Amazon.com Review
Many of us consider ourselves fairly knowledgeable about stock and fund investment options, but then maintain some sort of vague money-in-a-sock vision of the money we deposit in our bank accounts. While the notion that it physically sits in the bank's drawers is obviously ludicrous, determining what actually happens to the money seems impossible in our age of split-second electronic transfers and a complicated global economy. In
Money Makes the World Go Round however, Barbara Garson has done just that, tracking a one-time deposit on its dizzying journey around the world.
Using half her publisher's advance for this book, Garson deposits $29,500 in a small, family-owned bank in Millbrook, New York. Putting her intrepid journalistic sensibilities to work, Garson then attempts to follow the money as it's put to use, flowing out of her small bank, through much larger ones, and in and out of the accounts and pockets of companies and their employees in the U.S. and Asia. She tracks down players on all levels of this green path--from a senior vice president on Chase's Federal Funds desk to a seafood importer in Brooklyn, and from the head honcho of a Japanese construction firm building an oil refinery in Thailand to a jellyfish exporter in Malaysia--and tells their stories in vivid, colorful detail. Doing more than just stating that the lives of many are affected by the actions of a few, Garson interviews people at the farthest reaches of her money's journey, like fishermen in a small Malay village, a Burmese pipe fitter working illegally in Thailand, and Filipino maids in Singapore. She explores the consequences of a mutual fund investment in a similar manner, taking one of the fund's investments, Sunbeam, and following "Chainsaw Al" Dunlop's restructuring of the company from the top (shareholders) to the bottom (workers at a furniture plant in Tennessee).

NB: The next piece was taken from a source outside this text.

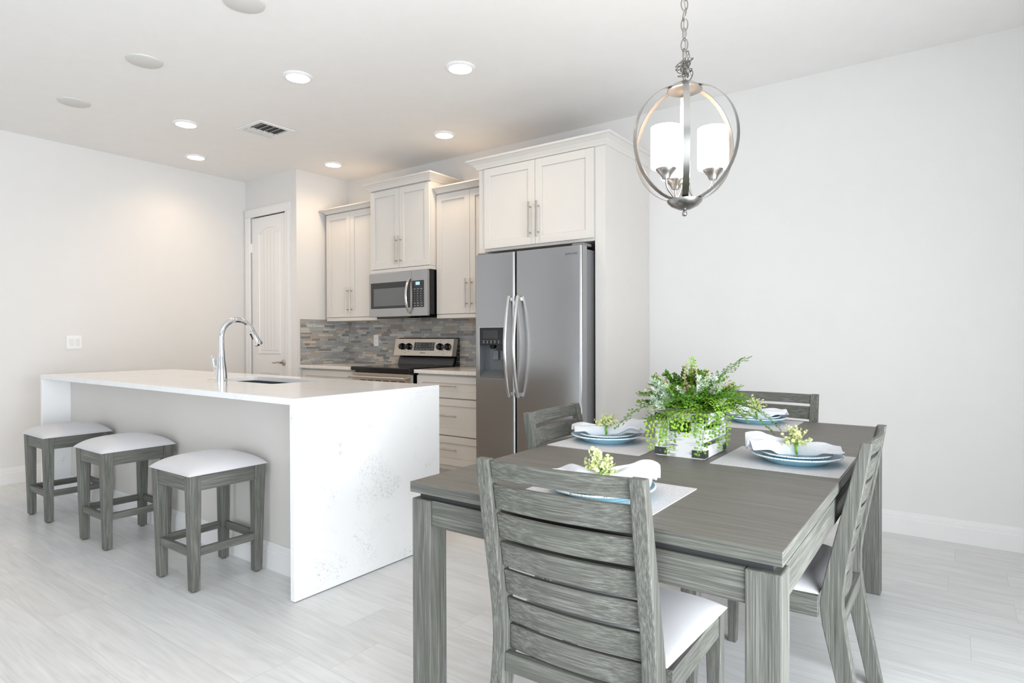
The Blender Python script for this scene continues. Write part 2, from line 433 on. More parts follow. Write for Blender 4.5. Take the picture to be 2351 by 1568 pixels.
# ------------------------------------------------------------------ backsplash tile
def splash(side, label, seed, mats):
    rnd = random.Random(seed); mb = MB()
    def P(u, d, z):   # d = depth off the wall
        return (XW+d, YB-u, z) if side else (XW+u, YB-d, z)
    idx = []
    def tile(u0, u1, z0, z1, d0, d1, m):
        pts = [P(u0, d0, z0), P(u1, d0, z0), P(u1, d1, z0), P(u0, d1, z0), P(u0, d0, z1), P(u1, d0, z1), P(u1, d1, z1), P(u0, d1, z1)]
        mb.hexa(pts); idx.extend([m]*6)
    L = .615 if side else 2.384
    tile(0, L, .9135, 1.372, .0005, .006, 0)
    z = .916
    while z < 1.366:
        z1 = min(z+rnd.choice((.012, .0235, .0235)), 1.37)
        u = .011; first = True
        while u < L-.004:
            l = rnd.uniform(.02, .12) if first else rnd.uniform(.05, .17); first = False
            u1 = min(u+l, L-.001)
            tile(u, u1-.0018, z, z1-.0018, .004, rnd.uniform(.0085, .0095), rnd.choices((1, 2, 3, 4, 5, 6), (5, 5, 3, 3, 3, 2))[0])
            u = u1
        z = z1
    bmesh.ops.recalc_face_normals(mb.bm, faces=mb.bm.faces)
    o = obj('tile_backsplash', mb, mats, fix=False)
    for p, m in zip(o.data.polygons, idx): p.material_index = m
    return tag(o, label, 'backsplash')
TM = [plain('grout', (180, 177, 172), .8)]
for nm, c, rg in (('tile_grey_glass', (160, 160, 159), .12), ('tile_blue_grey', (171, 172, 173), .14), ('tile_dark', (135, 133, 128), .14), ('tile_taupe', (178, 168, 156), .35), ('tile_beige', (206, 193, 178), .4), ('tile_light', (194, 195, 191), .14)):
    TM.append(plain(nm, c, rg, var=.06, scale=20))
splash(0, 'grey and beige mosaic strip tile backsplash behind the range', 3, TM)
splash(1, 'short mosaic tile backsplash on the pantry side wall beside the counter', 9, TM)

# ------------------------------------------------------------------ cabinets
def shaker(mb, x0, x1, z0, z1, y, th=.02, rail=.058, rec=.009):
    """a recessed-panel front in the XZ plane, front face at y"""
    mb.box(x0, x0+rail, y, y+th, z0, z1).box(x1-rail, x1, y, y+th, z0, z1)
    mb.box(x0+rail, x1-rail, y, y+th, z1-rail, z1).box(x0+rail, x1-rail, y, y+th, z0, z0+rail)
    mb.box(x0+rail, x1-rail, y+rec, y+th, z0+rail, z1-rail)
    return mb
def bar_v(x, y, z0, z1, r=.006):
    mb = MB().cyl((x, y-.032, z0), (x, y-.032, z1), r, 12)
    for z in (z0+.035, z1-.035): mb.cyl((x, y-.032, z), (x, y, z), .005, 8)
    return mb
def bar_h(x0, x1, y, z, r=.006):
    mb = MB().cyl((x0, y-.032, z), (x1, y-.032, z), r, 12)
    for x in (x0+.035, x1-.035): mb.cyl((x, y-.032, z), (x, y, z), .005, 8)
    return mb
def crown(root, x0, x1, yf, yb, z0, z1, pr, left=True, right=True):
    prof = [(0, 0), (.12, .04), (.2, .2), (.45, .5), (.8, .74), (1, .8), (1, 1)]
    rings = []
    for a, b in prof:
        d = pr*a; z = z0+(z1-z0)*b
        rings.append([(x0-(d if left else 0), yf-d, z), (x1+(d if right else 0), yf-d, z), (x1+(d if right else 0), yb, z), (x0-(d if left else 0), yb, z)])
    obj('crown_moulding', MB().rings(rings), M['cab'], root)
def doors(root, x0, xm, x1, z0, z1, y, hz0, hz1, off=.028):
    for a, b, hx in ((x0, xm-.0015, xm-off), (xm+.0015, x1, xm+off)):
        d = obj('door', shaker(MB(), a, b, z0, z1, y), M['cab'], root, bevel=.0012, seg=1)
        tag(obj('handle', bar_v(hx, y, hz0, hz1), M['nickel'], d, smooth=40), 'nickel bar handle')
def wall_cab(label, x0, xm, x1, yf, z0, z1, zc, hz0, hz1, rail_z, gl=True, gr=True, proj=.058, cx1=None):
    t = thing('wall_cabinet', label, 'cabinet', (0, 0, 0), 0, 'white wall cabinets')
    obj('cabinet_body', MB().box(x0, x1, yf+.0205, YB-.001, z0-.002, z1+.012), M['cab'], t)
    doors(t, x0+.003, xm, x1-.003, z0, z1, yf, hz0, hz1)
    crown(t, x0, cx1 or x1, yf+.006, YB-.001, z1+.012, zc, proj, gl, gr)
    obj('light_rail', MB().box(x0, x1, yf+.004, YB-.012, rail_z, z0-.004), M['cab'], t, bevel=.002)
    return t
wall_cab('tall two-door wall cabinet beside the pantry wall', -5.275, -4.899, -4.512, 4.0, 1.39, 2.44, 2.495, 1.43, 1.685, 1.352, True, False)
wall_cab('raised two-door wall cabinet above the microwave', -4.505, -4.115, -3.737, 3.92, 1.822, 2.55, 2.628, 1.85, 2.108, 1.786)
wall_cab('tall two-door wall cabinet partly hidden behind the refrigerator', -3.73, -3.345, -2.955, 4.0, 1.39, 2.44, 2.50, 1.438, 1.685, 1.352, False, False, cx1=-3.022)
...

Garson, author of All the Livelong Day and The Electronic Sweatshop, is a lively and engaging writer. She appears to hold little interest in the value of her deposit for herself, but is oozing with curiosity about what money can and can't do for its lenders, borrowers, makers, and users around the world. While she tends to go into excruciating detail in relaying the circuitous routes she takes to get to the right people and the conversations she has with them (even recording the phone conversations they have while she is with them), this very detail serves to remind the reader of the convoluted pathways down which her money travels. An intriguing narrative on a subject we usually only think of in numbers. --S. Ketchum
From Publishers Weekly
In this high-concept book, Garson (The Livelong Day) puts her publisher's advance against royalties into a local bank account and a mutual fund, then sets out to trace "a few representative uses" of the money around the world as it flows into large financial centers and out to developing countries. Garson, who has written for Newsweek, the New York Times and Harper's, brings a sharp and sympathetic reporter's eye to the effects of the global banking system on real people. In a conversation with a Thai laborer at a Singapore oil refinery in which her money is invested, she learns the costs and benefits of his situation: due to strict migration laws, he cannot leave Singapore to visit his family, but he makes twice what he would at home and is saving money. In another passage, Garson investigates a building permit granted to Caltex, an oil company to which her bank lent money, for a fifth refinery in Thailand, when government policy only allows for only four. While the regional manager insists truthfully that his office does not engage in bribery, she finds that the policy was suddenly reversed and that "some of [her] deposit went into a Thai minister's son-in-law's salary, and some went into U.S. political-campaign funds." From corporate boardrooms and government offices to the streets of Singapore and Penang, Garson navigates disorienting details with skill. Her spirit of adventure and compassionate character sketches elevate the book from a painless lesson in global economics to a minor masterpiece.Agent, Joy Harris. (Feb. 12)Forecast: If Garson is as engaging in person as she is on the page, and her publisher succeeds in booking her widely, this entry will cut a wide swath.